ELECTION ’12//SUPERIOR COURT JUDGE
May 30, 2012 | In September 2011, I called 18th Assembly candidate Joel Young to talk about, at the time, a little-known domestic violence allegation filed by an ex-girlfriend in March of that year. Young said he couldn’t comment on advice from his lawyer. But, because everybody in local politics is within a few degrees of separation from each other, it is not surprising that Young’s attorney was Tara Flanagan—the same Tara Flanagan running for Alameda County Superior Court judge next week rebranded as a fighter of domestic violence and anointed star of the LGBT community.

Transcripts of Young’s domestic violence case reveal not only conflicting narratives of a women’s advocate representing a man who alleged struck his girlfriend in the face so viciously that an emergency room nurse initially believed she had sustained a broken orbital bone, but also of a gruff and unruly lawyer who refused to obey judge’s orders just a year ago. Flanagan’s involvement in Young’s case last year and his support for his candidacy is not known among many of her supporters until now, nor is it very well understood. Why would a attorney set to run for a well-sought after spot on the bench represent a politician running for state office rapidly gaining political baggage at a break neck press, not to mention the detestable allegation of striking a woman nearly half his size? Flanagan’s campaign Web site even trumpets her awarding of “Outstanding Domestic Violence Prosecutor.” At a candidate’s forum in Hayward in April, Flanagan said her involvement as Young’s attorney does not merit support for the person or the issue, she was just practicing law. “People don’t understand that,” she added.

However, Flanagan’s involvement in attempting to cleanse Young’s tarnished reputation after litigation piled up in May 2011, ultimately became more than that of a client and attorney. Sometime last summer, female acolytes of Young, mostly from Oakland’s African American community, cobbled together a group of over 50 women to help Young’s now faltering campaign for the Assembly. Led by Oakland Councilwoman Desley Brooks, they called themselves “Women for Joel.” On that list of community leaders and public officials was Flanagan. Her name also pops up on Young’s infamous list of campaign endorsers, albeit, willingly, in this case.
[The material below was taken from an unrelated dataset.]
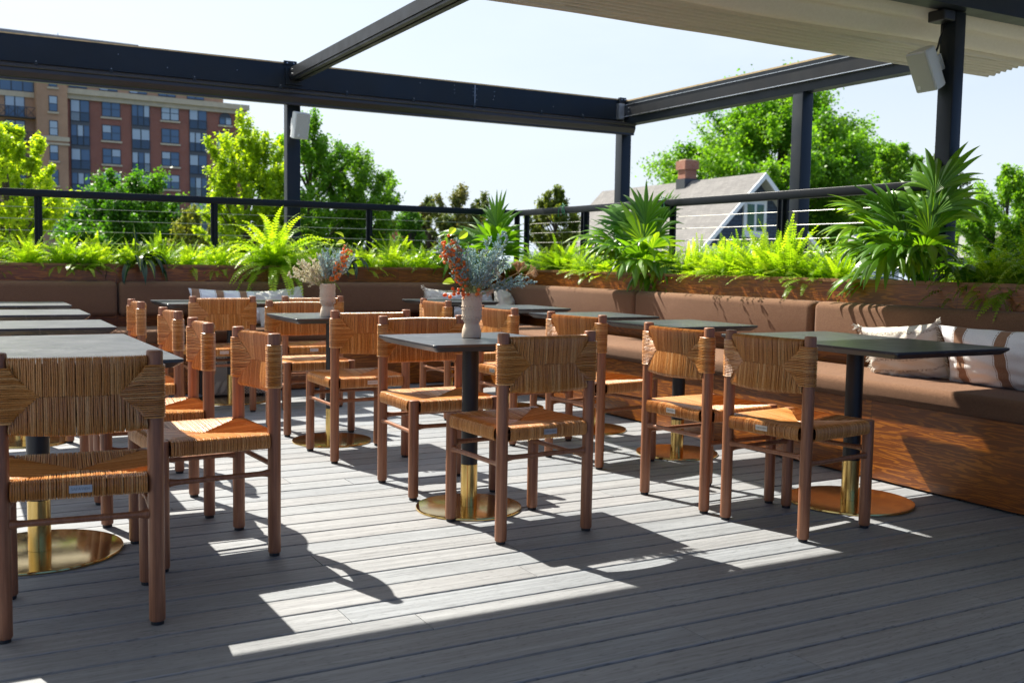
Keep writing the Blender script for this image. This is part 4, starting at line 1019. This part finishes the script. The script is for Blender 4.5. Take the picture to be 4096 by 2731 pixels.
# ------------------------------------------------------------------ trees
def tree(name, label, base, cx, cy, crown, nclump, leaves_per, leaf, mat, seed, trunk_r=.16, hollow=.55, flat=1.0, clump_r=.16, cat='tree', group='trees beyond the railing', aniso=(1, 1, 1)):
    """crown = (z_low, z_high, half width); base on the ground"""
    nclump = int(nclump*1.7); leaves_per = int(leaves_per*2.3); leaf *= .55
    rs2 = np.random.RandomState(seed); z0, z1, rw = crown; zc, hz = (z0+z1)/2, (z1-z0)/2
    t = thing(name, label, cat, (cx, cy, base), 0, group); zc -= base
    U = rs2.normal(size=(nclump*3, 3)); U /= np.linalg.norm(U, axis=1)[:, None]
    rad = rs2.uniform(hollow, 1.0, len(U))[:, None]; C = U*rad
    C = C[C[:, 2] > -.9][:nclump]
    low = 1-.35*np.clip(-C[:, 2], 0, 1); up = 1-.45*np.clip(C[:, 2], 0, 1)**2
    lump = 1+.22*np.sin(3*np.arctan2(C[:, 1], C[:, 0])+seed)+.12*np.sin(5*C[:, 2]+seed)
    C = np.stack([C[:, 0]*rw*low*up*lump, C[:, 1]*rw*low*up*lump, C[:, 2]*hz*flat+zc], 1)
    rw *= 1.12; cr = clump_r*rw*1.0*rs2.uniform(.5, 1.3, len(C))
    n = leaves_per
    A = rs2.normal(size=(len(C), n, 3)); A /= np.linalg.norm(A, axis=2)[..., None]; A *= np.clip(np.abs(rs2.normal(0, .5, (len(C), n, 1)))+.08, 0, .95)
    ax_ = C/np.linalg.norm(C-[0, 0, zc*.8], axis=1)[:, None]; ax_ = (C-[0, 0, zc*.8]); ax_ /= np.linalg.norm(ax_, axis=1)[:, None]
    A = A*.85+ax_[:, None, :]*rs2.uniform(-1.4, 1.0, (len(C), n, 1)); A[..., 2] *= .8
    Pp = C[:, None, :]+A*cr[:, None, None]; Pp = Pp.reshape(-1, 3); m_ = len(Pp)
    d = rs2.normal(size=(m_, 3)); d[:, 2] = d[:, 2]*.6-.25; d /= np.linalg.norm(d, axis=1)[:, None]
    s = np.cross(d, rs2.normal(size=(m_, 3))*[1, 1, .3]+[0, 0, 1.0]); s /= np.linalg.norm(s, axis=1)[:, None]+1e-9
    L = leaf*rs2.uniform(.6, 1.3, m_)[:, None]; W_ = L*.36
    a = Pp; V = np.stack([a, a+d*L*.5+s*W_, a+d*L, a+d*L*.5-s*W_], 1)
    var = np.clip(np.repeat(rs2.rand(len(C)), n)*.55+rs2.rand(m_)*.45, 0, 1)
    ob('crown', quads_mesh('crown', V, mat, var), t)
    g = Geo(); top = zc+hz*.35
    g.tube([(0, 0, -.1), (.05*rw, 0, (zc-hz)*.6), (0, .04*rw, zc-hz*.3), (0, 0, top)], [trunk_r, trunk_r*.8, trunk_r*.6, trunk_r*.25], 8, False)
    for k in range(0, len(C), max(1, len(C)//26)):
        c = C[k]; zz = min(top, max(zc-hz*.9, c[2]-hz*.55)); g.tube([(0, 0, zz), (c[0]*.45, c[1]*.45, zz+(c[2]-zz)*.4), tuple(c)], [trunk_r*.35, trunk_r*.22, trunk_r*.07], 5, False)
    part('trunk', g, M_bark, t)
    return t
def tree_px(name, label, px, top, bottom, halfw, dep, **k):
    c = at_depth(px, top, dep); b_ = at_depth(px, bottom, dep); hw = halfw*dep/CAM[0]
    return tree(name, label, -7.0, c[0], c[1], (b_[2], c[2], hw), **k)
tree_px('bright_tree', 'bright yellow-green tree at the left edge of the view', 20, 455, 1080, 215, 19, nclump=85, leaves_per=75, leaf=.135, mat=M_tree_b, seed=1, trunk_r=.12, clump_r=.15)
tree_px('leafy_tree', 'round green tree before the brick building', 505, 685, 1180, 270, 45, nclump=120, leaves_per=170, leaf=.26, mat=M_tree_m, seed=2, clump_r=.17)
tree_px('pale_tree', 'small pale green tree right of the round one before the brick building', 770, 830, 1100, 95, 38, nclump=40, leaves_per=90, leaf=.16, mat=M_tree_y, seed=3, trunk_r=.08, clump_r=.22)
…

In court transcripts from Young’s hearings to block his ex from obtaining a restraining order against him, Flanagan exhibited a bulldog demeanor towards the accuser and showed odd disdain for Alameda’s Superior Court Judge Morris Jacobsen’s authority in the court room. Solidly built with a sturdy head, Flanagan, at one point refused to approach the bench after the judge summoned her audience with the opposing attorney. Jacobsen then questioned Flanagan’s line of disparaging remarks against Young’s accuser. Just as difficult it was to call Flanagan to the bench, it was far more difficult for Jacobsen to rid her from his presence. In the middle of a packed courtroom, in attendance for a murder trial scheduled to follow Young’s hearing that day, Flanagan became unruly in open court. The ruckus was so great that Jacobsen instructed a bailiff to escort Flanagan from the court room. Flanagan loudly protested saying she had a right to be in the court room and it was open to the public.

At Young’s next hearing, Jacobsen unleashed a long rant chastising Flanagan for her past behavior. The fallout from the spectacle ran a collision course with Flanagan’s prospects of running for judge. Soon, thereafter, Flanagan switched from imposing stares of a mountain lion into a perfectly purring pussy cat in short time. She apologized profusely to Jacobsen in court and proceeded to take hold, once again, of her signature issue defending battered women. Flanagan spoke at numerous events on the subject in the time since representing Young, but aside from some in the law community, very few known about Flanagan’s unsavory link to Young. To the political establishment, it’s just water under the bridge. Over the past few month’s hundreds of signs dot the East Bay touting Tara Flanagan for county judge—the pick of the Democratic Party.